The third part of the story is the titular Oryx. The main identifying detail given to her character is a childhood lost to sex traffickers and pornography. These sections are overly detailed and feel unnecessary; they feel almost gratuitous with how little Oryx affects the main plot. She only interacts with Jimmy in the bedroom where she speaks in cryptic, detached one-liners and she educates the Children of Crake offscreen. She’s present at the climax, but in a non-speaking role where she can’t answer any questions.

Maybe it’s because this book opens a trilogy that it can’t provide many answers about its characters and their motivations, but for all the detail and care that went into the world building, I wanted to see 3D characters walking around. Jimmy/Snowman is the most developed because he’s the main POV character, but Oryx and Crake are frustratingly thin. The scenes when Snowman talks to himself are more interesting than when Jimmy talks to either of them.

Strangely enough, I feel absolutely no curiosity about the second two books of the MaddAddam trilogy. I went online to see if my unresolved questions are answered in either. When I saw the answer was no and that there were going to be more cruel (possibly gratuitous) backstories, I lost interest in both books.

Overall: 4.4 (out of 5.0) A higher score than I expected to give, but the writing itself is wonderful. Grim subject matter aside, there are great moments of clever wordplay and absurdist humor. Writing-wise, this is my favorite Atwood novel by far and it’s disappointing that Oryx and Crake aren’t better defined.

2 thoughts on “Review: Oryx and Crake by Margaret Atwood”

  1. I’ve never read any of her short stories. Now I’m intrigued.

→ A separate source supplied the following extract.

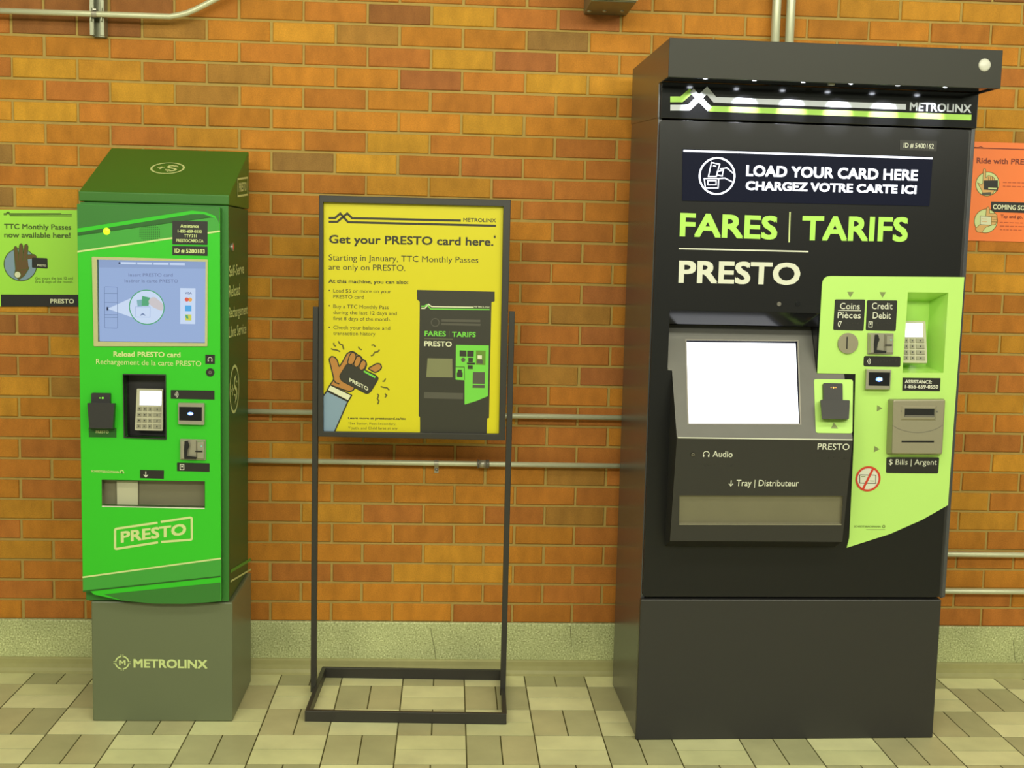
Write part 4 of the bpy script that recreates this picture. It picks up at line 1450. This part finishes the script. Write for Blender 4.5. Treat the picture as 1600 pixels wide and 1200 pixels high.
# six downlights under the hood
for i, (x, y) in enumerate(((1102, 125), (1179, 127), (1255, 130), (1329.6, 133), (1403, 135.6), (1477, 138.4))):
    Pb = Plane(T, (0, HY + .022, 0))
    lx = Pb.px(x, y)[0]
    Pd = Plane(T, (0, 0, ZH0 + .004), (1, 0, 0), (0, -1, 0))
    m = MB()
    m.ring(Pd, (lx, -HY - .022), .0078, .0105, .0012, 'steel', 20)
    m.dome(Pd, (lx, -HY - .022), .0078, .0035, 'led_white', 14, 3)
    m.build('downlight', T)
    l = bpy.data.lights.new('downlight_beam', 'SPOT')
    l.energy = 3.0
    l.color = (.88, .92, 1.0)
    l.spot_size = math.radians(46)
    l.spot_blend = .7
    l.shadow_soft_size = .004
    o = bpy.data.objects.new('downlight_beam', l)
    col.objects.link(o)
    o.parent = T['ob']
    o.location = (lx, HY + .022, ZH0 - .004)
    o.rotation_euler = Vector((0, .095, -.062)).to_track_quat('-Z', 'Y').to_euler()
m = MB()
lx = Plane(T, (0, HY + .02, 0)).px(1299, 131)[0]
m.box(lx - .008, lx + .008, HY + .014, HY + .026, ZH0 - .004, ZH0 + .004, 'bill_grey')
m.build('latch', T)

# door with openings
DW = .897
c1 = K(1260, 420, 4.615)
c8 = K(1260, 660, 6)
h_pin = PM.q([(1418, 456.4), (1481, 457.3), (1473.4, 582.5), (1409.5, 582.5)])
CT, CB = .070, -.100                                      # screen panel: depth at its top and bottom
zt = Plane(T, (0, CT, 0)).px(1155, 509)[1]
PBt = Plane(T, (0, CB, 0))
zb = PBt.px(1195, 686)[1]
PSn = Plane(T, (0, CT, zt), (1, 0, 0), (0, CT - CB, zt - zb))
zfl = zt + (zb - zt) * CT / (CT - CB)                     # height where the panel meets the door
cxL, cxR = PBt.px(1057.5, 686)[0], PBt.px(1332.5, 686)[0]
oL, oR = PM.px(1044.5, 540)[0], PM.px(1279, 530)[0]
zot = PM.px(1160, 487)[1]
cb2 = PM.px(1180, 854)[1]
h_con = [(oL, zot), (oL, zfl), (cxL + .01, zfl - .001), (cxL + .01, cb2 + .02), (cxR - .01, cb2 + .02), (cxR - .01, zfl - .001), (oR, zfl), (oR, zot)]
outer = rnd([(.003, ZP + .006), (DW, ZP + .006), (DW, ZS - .002), (.003, ZS - .002)], .012)
m = MB()
m.plate(PM, outer, [h_con, h_pin], -.014, 0, 'door_black')
door = m.build('door', T, .003)
m = MB()
zlip = Plane(T, (0, .03, 0)).px(1160, 508)[1]
v = [(oL, 0, zot), (oR, 0, zot), (oR, .03, zlip), (oL, .03, zlip), (oR, CT + .004, zlip + .004), (oL, CT + .004, zlip + .004)]
m.add(v, [(0, 1, 2, 3), (3, 2, 4, 5)], 'gloss_black')
for x in (oL, oR):
    m.add([(x, 0, zot), (x, .03, zlip), (x, CT + .004, zlip + .004), (x, CT, zt), (x, 0, zfl)], [(0, 1, 2, 3, 4)], 'gloss_black')
m.build('screen_recess', T)
m = MB()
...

I read The Handmaid’s Tale back when it came out and finishing it felt like an assignment. I didn’t read anything by her after that.

    1. I highly recommend Stone Mattress even though its stories are as bleak as anything else she has written. I like her writing best when it gets right to the point and she’s brilliant whenever some humor comes through. The last story, “Torching the Dusties,” has really stuck with me for how unsettling it is.